- **THE TASK**
Repeat exactly the lines of the listing below, please, starting with the first and ending with the line containing "C = scene.collection"; leave out the rest.

- **COLLECTED MATERIAL**

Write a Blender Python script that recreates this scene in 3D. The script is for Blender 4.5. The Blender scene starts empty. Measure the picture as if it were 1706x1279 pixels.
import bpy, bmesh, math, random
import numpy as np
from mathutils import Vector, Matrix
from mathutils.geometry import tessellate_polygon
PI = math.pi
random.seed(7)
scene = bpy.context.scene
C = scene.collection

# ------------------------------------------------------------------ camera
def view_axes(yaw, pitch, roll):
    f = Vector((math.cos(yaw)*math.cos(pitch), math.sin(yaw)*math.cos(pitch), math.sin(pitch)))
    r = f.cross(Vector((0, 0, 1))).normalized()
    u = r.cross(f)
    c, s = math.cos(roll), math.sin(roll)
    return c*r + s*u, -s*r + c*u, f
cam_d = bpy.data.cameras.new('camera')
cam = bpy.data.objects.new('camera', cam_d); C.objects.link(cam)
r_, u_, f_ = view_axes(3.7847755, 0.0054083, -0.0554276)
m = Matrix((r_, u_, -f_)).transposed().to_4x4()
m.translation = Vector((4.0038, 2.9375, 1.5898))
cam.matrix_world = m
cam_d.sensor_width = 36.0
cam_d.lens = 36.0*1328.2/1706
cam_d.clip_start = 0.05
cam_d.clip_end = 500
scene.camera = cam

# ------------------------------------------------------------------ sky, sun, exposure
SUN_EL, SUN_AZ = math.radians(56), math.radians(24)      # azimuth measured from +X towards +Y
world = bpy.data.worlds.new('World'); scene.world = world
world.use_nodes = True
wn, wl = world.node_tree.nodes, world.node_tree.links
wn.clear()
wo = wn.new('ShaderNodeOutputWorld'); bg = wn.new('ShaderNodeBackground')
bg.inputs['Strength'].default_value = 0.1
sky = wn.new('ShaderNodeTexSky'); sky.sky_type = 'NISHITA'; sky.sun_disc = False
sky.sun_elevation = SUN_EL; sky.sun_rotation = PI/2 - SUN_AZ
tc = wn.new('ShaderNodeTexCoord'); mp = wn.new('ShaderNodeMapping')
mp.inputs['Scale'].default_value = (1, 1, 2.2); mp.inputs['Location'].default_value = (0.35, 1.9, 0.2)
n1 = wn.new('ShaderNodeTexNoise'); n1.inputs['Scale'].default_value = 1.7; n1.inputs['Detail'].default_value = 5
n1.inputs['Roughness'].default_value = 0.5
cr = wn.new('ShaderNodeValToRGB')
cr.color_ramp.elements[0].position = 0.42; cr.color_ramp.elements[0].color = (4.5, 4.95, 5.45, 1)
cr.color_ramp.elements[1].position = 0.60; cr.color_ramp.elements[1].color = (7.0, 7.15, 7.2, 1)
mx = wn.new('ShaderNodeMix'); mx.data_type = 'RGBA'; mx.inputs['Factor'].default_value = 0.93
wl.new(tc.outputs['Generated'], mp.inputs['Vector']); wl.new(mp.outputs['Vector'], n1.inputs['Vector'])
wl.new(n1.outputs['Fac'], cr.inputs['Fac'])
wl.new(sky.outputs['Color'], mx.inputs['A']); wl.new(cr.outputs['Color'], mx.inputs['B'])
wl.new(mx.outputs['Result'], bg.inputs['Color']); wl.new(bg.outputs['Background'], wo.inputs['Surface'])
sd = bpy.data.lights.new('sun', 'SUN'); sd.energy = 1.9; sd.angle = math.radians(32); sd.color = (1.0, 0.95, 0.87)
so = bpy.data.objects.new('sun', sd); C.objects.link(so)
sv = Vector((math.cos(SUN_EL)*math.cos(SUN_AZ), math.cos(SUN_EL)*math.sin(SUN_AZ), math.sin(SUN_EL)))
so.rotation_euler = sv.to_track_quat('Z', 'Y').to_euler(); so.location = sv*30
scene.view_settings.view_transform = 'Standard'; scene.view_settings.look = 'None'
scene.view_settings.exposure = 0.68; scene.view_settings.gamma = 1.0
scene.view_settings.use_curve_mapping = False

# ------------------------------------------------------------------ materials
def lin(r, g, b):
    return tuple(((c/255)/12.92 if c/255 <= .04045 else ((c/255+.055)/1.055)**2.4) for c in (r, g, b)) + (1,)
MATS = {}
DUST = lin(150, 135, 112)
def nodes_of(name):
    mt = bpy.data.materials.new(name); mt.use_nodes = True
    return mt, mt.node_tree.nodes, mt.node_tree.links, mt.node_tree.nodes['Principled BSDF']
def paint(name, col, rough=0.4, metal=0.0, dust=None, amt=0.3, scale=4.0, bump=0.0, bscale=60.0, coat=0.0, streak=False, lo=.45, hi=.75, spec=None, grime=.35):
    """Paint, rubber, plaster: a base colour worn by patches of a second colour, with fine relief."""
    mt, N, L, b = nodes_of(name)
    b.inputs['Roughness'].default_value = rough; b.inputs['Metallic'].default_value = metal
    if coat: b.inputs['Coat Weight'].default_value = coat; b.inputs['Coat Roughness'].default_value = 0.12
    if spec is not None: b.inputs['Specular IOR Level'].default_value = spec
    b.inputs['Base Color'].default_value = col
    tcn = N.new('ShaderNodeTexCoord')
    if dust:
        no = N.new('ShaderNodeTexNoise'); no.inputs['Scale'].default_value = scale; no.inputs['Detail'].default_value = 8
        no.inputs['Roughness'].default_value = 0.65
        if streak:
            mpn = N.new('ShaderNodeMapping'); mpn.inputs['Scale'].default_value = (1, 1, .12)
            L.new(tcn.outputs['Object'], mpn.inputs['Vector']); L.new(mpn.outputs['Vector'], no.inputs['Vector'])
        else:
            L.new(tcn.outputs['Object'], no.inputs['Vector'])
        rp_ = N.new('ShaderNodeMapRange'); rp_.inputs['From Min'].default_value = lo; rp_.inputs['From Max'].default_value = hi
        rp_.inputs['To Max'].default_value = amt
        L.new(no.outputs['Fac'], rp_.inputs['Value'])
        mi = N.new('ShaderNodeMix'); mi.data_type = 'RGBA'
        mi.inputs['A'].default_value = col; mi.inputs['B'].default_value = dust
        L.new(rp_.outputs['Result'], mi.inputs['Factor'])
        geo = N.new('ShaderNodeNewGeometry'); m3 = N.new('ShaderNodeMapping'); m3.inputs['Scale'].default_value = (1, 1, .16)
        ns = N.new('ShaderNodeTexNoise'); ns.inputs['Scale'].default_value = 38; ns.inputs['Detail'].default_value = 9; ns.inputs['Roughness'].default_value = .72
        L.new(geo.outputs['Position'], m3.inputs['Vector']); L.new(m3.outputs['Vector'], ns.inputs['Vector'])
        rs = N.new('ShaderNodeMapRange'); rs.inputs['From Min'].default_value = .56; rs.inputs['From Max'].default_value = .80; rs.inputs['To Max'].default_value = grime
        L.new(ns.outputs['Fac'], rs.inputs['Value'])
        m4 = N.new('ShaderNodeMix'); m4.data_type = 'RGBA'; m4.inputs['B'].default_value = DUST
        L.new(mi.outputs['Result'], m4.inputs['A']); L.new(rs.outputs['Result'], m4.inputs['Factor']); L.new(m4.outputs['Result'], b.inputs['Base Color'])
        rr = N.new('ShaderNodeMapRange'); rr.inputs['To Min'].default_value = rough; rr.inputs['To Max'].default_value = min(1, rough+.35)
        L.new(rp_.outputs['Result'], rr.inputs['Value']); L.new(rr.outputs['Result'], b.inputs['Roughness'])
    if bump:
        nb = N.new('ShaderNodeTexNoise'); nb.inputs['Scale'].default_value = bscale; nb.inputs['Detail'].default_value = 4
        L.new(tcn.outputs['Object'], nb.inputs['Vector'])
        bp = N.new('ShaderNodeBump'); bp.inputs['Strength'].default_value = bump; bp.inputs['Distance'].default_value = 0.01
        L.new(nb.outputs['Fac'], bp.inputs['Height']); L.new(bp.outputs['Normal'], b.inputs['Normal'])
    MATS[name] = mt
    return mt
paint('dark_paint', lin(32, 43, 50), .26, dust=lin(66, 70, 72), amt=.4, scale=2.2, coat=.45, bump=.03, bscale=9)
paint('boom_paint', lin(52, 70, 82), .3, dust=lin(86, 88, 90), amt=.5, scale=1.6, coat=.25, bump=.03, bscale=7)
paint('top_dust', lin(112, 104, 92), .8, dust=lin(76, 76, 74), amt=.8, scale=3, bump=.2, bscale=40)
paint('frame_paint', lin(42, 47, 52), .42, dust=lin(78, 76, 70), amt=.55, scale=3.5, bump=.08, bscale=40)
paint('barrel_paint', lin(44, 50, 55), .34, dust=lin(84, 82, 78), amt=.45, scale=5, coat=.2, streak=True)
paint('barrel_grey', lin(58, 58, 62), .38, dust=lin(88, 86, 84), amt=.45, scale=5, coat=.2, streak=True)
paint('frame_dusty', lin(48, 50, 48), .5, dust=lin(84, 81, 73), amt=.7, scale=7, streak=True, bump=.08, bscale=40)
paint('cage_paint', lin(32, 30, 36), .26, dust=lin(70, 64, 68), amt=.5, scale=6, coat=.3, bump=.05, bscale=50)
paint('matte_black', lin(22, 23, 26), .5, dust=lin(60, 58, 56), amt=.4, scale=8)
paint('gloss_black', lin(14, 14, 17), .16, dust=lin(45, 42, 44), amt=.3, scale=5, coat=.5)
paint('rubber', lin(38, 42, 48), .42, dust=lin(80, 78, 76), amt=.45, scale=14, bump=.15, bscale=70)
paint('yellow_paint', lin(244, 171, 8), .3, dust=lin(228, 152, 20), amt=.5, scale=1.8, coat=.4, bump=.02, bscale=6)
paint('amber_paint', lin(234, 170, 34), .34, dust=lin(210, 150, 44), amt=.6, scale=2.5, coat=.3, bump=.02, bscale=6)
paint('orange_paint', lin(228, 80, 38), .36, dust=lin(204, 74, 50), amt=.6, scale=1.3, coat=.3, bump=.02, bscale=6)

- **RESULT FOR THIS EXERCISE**
Write a Blender Python script that recreates this scene in 3D. The script is for Blender 4.5. The Blender scene starts empty. Measure the picture as if it were 1706x1279 pixels.
import bpy, bmesh, math, random
import numpy as np
from mathutils import Vector, Matrix
from mathutils.geometry import tessellate_polygon
PI = math.pi
random.seed(7)
scene = bpy.context.scene
C = scene.collection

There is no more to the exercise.